Lord Deas—I am entirely of the same opinion. I think, at the same time, that if the resolution of the directors had been carried into effect it would have been a very fair and equitable thing. The only issue which could have been allowed would have been such as was suggested by the Dean of Faculty, but the averments of the pursuer do not lay a foundation for any issue with regard to the extra services for which the pursuer claims. To entitle the pursuer of such a case to an issue, there would require to be a specification of three things—(1) of the duties of the office for which the servant was originally engaged; (2) of the extra duties performed by him; and (3) of the agreement to give remuneration for the extra duties. Now, there is an absence of specific statement with regard to all of these things. With respect to the resolution of the directors to remunerate the pursuer for extra work, there is no very distinct averment about this. If there had been such, the question would have arisen, had they the power to bind the company? It only appears, however, that they recommended that the pursuer and others should have extra remuneration, but this recommendation was not adopted; on the contrary, it was rejected by the shareholders.
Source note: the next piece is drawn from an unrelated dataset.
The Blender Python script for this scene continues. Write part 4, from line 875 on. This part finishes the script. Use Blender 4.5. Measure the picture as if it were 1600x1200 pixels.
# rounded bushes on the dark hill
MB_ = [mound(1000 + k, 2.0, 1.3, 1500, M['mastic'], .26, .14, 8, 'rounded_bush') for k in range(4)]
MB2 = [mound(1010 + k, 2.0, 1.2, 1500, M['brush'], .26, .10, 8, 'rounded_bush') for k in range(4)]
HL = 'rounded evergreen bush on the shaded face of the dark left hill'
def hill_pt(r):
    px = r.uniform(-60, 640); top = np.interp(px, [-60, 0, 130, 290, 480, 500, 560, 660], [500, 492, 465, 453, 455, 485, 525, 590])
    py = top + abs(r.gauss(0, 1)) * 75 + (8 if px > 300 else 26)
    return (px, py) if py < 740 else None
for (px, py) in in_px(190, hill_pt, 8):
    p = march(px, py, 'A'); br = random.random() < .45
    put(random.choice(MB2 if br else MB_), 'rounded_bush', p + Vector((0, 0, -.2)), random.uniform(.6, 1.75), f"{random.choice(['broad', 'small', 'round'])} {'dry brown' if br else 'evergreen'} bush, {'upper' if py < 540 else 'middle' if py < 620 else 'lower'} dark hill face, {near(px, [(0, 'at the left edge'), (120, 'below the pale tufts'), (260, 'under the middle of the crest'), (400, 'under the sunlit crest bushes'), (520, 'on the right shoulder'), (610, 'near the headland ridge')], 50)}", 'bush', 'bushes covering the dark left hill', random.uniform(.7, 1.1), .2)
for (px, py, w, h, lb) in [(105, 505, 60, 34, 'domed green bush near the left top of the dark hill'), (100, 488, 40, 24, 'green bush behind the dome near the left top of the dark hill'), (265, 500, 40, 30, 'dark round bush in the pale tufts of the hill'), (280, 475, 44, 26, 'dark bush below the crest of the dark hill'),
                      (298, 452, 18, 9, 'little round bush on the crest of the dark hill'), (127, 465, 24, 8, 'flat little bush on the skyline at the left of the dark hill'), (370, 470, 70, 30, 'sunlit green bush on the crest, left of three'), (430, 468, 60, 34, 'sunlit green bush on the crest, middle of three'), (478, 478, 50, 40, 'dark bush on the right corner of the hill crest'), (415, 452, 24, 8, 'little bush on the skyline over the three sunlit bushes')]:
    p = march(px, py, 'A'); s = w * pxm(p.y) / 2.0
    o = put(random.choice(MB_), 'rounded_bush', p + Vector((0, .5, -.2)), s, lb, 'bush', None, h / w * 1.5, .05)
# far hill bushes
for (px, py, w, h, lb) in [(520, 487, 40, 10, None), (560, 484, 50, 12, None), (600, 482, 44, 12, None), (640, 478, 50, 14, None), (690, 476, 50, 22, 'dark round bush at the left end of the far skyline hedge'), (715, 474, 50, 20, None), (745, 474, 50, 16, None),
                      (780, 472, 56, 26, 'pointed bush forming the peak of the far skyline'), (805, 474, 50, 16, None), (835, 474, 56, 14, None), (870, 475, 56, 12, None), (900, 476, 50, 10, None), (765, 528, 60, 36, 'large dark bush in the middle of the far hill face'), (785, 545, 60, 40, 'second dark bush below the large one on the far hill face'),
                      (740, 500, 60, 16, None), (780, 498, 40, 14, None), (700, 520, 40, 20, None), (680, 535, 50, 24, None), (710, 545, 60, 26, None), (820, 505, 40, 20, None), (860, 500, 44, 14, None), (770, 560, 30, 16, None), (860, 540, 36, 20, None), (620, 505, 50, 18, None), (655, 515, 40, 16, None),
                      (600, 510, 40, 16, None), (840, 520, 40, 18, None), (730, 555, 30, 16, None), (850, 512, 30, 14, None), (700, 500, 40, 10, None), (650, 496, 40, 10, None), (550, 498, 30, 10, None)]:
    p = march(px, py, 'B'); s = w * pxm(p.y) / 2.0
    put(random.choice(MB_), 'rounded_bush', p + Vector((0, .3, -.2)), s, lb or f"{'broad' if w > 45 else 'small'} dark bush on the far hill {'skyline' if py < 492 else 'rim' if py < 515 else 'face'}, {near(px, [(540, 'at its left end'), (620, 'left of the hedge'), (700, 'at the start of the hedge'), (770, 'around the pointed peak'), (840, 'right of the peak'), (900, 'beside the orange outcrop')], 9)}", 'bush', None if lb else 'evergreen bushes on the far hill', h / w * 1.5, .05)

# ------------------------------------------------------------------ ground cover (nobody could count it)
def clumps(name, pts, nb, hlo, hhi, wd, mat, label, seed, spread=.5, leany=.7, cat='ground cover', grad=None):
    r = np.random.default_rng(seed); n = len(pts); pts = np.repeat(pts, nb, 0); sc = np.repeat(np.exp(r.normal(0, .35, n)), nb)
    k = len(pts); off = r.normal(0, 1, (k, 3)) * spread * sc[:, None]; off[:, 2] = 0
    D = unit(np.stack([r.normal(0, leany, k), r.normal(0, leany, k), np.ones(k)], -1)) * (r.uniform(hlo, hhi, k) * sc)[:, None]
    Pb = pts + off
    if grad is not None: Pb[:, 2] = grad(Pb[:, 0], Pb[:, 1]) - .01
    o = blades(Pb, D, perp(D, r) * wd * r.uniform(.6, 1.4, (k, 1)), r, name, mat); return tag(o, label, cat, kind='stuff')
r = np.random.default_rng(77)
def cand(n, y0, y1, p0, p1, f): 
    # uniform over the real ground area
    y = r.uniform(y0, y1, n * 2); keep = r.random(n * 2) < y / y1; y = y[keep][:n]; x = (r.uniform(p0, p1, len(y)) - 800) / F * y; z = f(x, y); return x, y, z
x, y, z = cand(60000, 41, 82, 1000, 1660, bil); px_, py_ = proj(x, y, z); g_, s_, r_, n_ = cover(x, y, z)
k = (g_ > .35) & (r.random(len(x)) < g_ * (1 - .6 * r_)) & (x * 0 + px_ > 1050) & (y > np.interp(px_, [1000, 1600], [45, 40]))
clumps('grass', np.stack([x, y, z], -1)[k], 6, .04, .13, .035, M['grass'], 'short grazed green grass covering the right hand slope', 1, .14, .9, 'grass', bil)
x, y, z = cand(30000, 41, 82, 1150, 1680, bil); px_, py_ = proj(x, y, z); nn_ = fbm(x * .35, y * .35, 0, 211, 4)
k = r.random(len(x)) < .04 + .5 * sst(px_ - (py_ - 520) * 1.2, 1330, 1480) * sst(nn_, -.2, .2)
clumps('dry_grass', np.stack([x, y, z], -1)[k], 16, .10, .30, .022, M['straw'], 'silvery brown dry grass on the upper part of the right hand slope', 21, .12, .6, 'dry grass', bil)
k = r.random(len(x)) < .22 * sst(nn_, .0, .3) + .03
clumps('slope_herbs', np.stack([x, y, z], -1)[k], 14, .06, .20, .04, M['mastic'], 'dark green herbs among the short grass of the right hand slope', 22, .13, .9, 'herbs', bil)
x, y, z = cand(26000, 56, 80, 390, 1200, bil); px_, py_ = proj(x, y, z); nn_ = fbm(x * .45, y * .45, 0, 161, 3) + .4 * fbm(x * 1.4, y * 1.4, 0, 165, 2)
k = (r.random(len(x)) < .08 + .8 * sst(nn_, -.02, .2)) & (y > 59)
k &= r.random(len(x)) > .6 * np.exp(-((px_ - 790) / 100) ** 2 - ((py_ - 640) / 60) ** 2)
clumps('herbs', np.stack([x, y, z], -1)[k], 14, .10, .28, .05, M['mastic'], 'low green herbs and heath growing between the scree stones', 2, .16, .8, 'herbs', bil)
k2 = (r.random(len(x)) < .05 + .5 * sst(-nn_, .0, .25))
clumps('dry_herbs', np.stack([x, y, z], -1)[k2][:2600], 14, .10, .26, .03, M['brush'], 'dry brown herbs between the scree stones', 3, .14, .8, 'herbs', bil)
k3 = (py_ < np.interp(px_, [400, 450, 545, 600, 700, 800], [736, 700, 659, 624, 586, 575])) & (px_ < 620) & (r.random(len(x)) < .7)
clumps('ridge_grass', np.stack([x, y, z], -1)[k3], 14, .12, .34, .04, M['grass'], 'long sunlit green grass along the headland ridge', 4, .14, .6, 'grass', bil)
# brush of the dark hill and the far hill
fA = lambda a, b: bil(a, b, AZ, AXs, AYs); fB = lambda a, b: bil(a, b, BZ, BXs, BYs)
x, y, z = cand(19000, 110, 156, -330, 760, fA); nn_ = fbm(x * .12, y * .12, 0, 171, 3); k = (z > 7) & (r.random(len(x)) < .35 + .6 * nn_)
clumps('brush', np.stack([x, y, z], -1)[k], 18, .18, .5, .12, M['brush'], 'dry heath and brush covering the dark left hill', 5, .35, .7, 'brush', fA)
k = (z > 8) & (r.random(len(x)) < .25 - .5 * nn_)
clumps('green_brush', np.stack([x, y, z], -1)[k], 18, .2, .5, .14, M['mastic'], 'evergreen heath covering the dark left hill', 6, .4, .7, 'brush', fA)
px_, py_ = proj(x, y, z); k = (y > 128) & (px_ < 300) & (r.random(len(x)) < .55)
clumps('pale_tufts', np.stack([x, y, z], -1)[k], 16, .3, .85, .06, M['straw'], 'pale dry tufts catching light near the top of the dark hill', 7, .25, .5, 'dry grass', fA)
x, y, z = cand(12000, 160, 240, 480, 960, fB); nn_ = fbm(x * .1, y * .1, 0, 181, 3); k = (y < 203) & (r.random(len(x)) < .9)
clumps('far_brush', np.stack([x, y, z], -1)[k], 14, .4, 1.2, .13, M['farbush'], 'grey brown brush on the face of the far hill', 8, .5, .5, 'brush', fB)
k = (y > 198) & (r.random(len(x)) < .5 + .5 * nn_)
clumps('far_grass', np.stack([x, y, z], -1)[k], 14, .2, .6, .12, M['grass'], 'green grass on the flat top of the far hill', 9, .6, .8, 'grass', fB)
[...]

I can't help regretting that this pursuer should have no compensation for his extra work; but at the same time, I think it quite impossible to sustain this action.

Lord Ardmillan concurred.

The Court therefore dismissed the action upon the ground that the pursuer had not set forth a relevant case, and found the pursuer liable in expenses.

Solicitors: Agents for Pursuer— Gibson-Craig, Dalziel, & Brodies, W.S.

Agents for Defenders— Webster & Sprott, S.S.C.